begin DATASET EXTRACT

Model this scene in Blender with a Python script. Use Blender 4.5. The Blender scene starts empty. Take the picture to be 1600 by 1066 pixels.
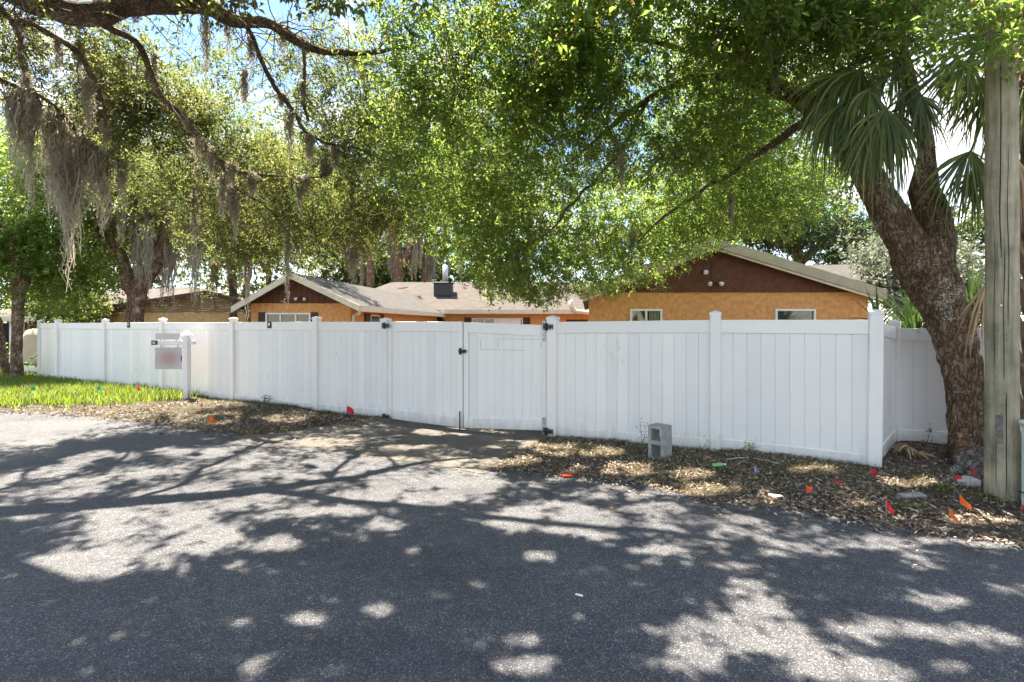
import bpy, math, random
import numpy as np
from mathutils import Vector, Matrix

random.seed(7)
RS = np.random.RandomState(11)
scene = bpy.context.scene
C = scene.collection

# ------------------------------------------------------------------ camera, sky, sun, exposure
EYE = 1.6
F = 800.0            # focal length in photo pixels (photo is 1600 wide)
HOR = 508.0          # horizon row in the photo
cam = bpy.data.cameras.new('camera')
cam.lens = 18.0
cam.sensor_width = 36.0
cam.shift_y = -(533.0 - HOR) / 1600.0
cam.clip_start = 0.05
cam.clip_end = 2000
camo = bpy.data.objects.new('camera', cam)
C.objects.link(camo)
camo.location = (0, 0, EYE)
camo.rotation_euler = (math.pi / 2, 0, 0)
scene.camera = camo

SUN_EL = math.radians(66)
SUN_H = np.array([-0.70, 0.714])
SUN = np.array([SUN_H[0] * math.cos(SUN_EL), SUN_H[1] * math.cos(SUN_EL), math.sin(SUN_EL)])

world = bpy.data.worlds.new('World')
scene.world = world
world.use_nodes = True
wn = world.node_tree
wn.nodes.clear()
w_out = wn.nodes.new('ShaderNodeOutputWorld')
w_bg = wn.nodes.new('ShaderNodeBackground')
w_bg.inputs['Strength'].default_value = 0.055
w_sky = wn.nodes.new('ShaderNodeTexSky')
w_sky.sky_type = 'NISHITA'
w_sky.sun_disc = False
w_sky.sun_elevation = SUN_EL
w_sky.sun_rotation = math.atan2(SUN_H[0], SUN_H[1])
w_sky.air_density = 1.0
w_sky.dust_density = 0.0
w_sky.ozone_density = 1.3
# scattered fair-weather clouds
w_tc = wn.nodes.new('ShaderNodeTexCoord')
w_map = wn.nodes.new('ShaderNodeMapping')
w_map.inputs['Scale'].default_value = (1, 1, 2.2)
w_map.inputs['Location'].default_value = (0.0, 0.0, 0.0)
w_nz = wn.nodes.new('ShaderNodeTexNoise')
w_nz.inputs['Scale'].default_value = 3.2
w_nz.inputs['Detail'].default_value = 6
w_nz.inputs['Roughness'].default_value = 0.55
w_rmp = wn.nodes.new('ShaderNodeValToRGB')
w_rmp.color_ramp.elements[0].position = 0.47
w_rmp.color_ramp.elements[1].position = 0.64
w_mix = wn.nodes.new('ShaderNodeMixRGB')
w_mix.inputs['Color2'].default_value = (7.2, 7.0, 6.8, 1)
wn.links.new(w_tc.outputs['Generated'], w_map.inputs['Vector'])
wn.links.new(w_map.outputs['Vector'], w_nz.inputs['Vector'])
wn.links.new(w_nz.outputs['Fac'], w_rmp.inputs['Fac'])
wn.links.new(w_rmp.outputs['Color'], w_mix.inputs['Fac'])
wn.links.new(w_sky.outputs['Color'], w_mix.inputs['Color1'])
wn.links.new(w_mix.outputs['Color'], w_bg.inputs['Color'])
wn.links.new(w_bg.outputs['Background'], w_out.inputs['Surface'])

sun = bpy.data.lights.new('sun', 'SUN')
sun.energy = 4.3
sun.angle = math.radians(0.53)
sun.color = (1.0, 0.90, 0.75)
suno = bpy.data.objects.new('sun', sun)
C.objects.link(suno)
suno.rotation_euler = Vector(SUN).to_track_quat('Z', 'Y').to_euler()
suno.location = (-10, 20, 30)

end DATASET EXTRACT

PROBLEM DETAILS: From the first line of the listing above, repeat every line through the one holding "C = scene.collection". Both ends count, and pictures stay out.

TASK OUTPUT:
Model this scene in Blender with a Python script. Use Blender 4.5. The Blender scene starts empty. Take the picture to be 1600 by 1066 pixels.
import bpy, math, random
import numpy as np
from mathutils import Vector, Matrix

random.seed(7)
RS = np.random.RandomState(11)
scene = bpy.context.scene
C = scene.collection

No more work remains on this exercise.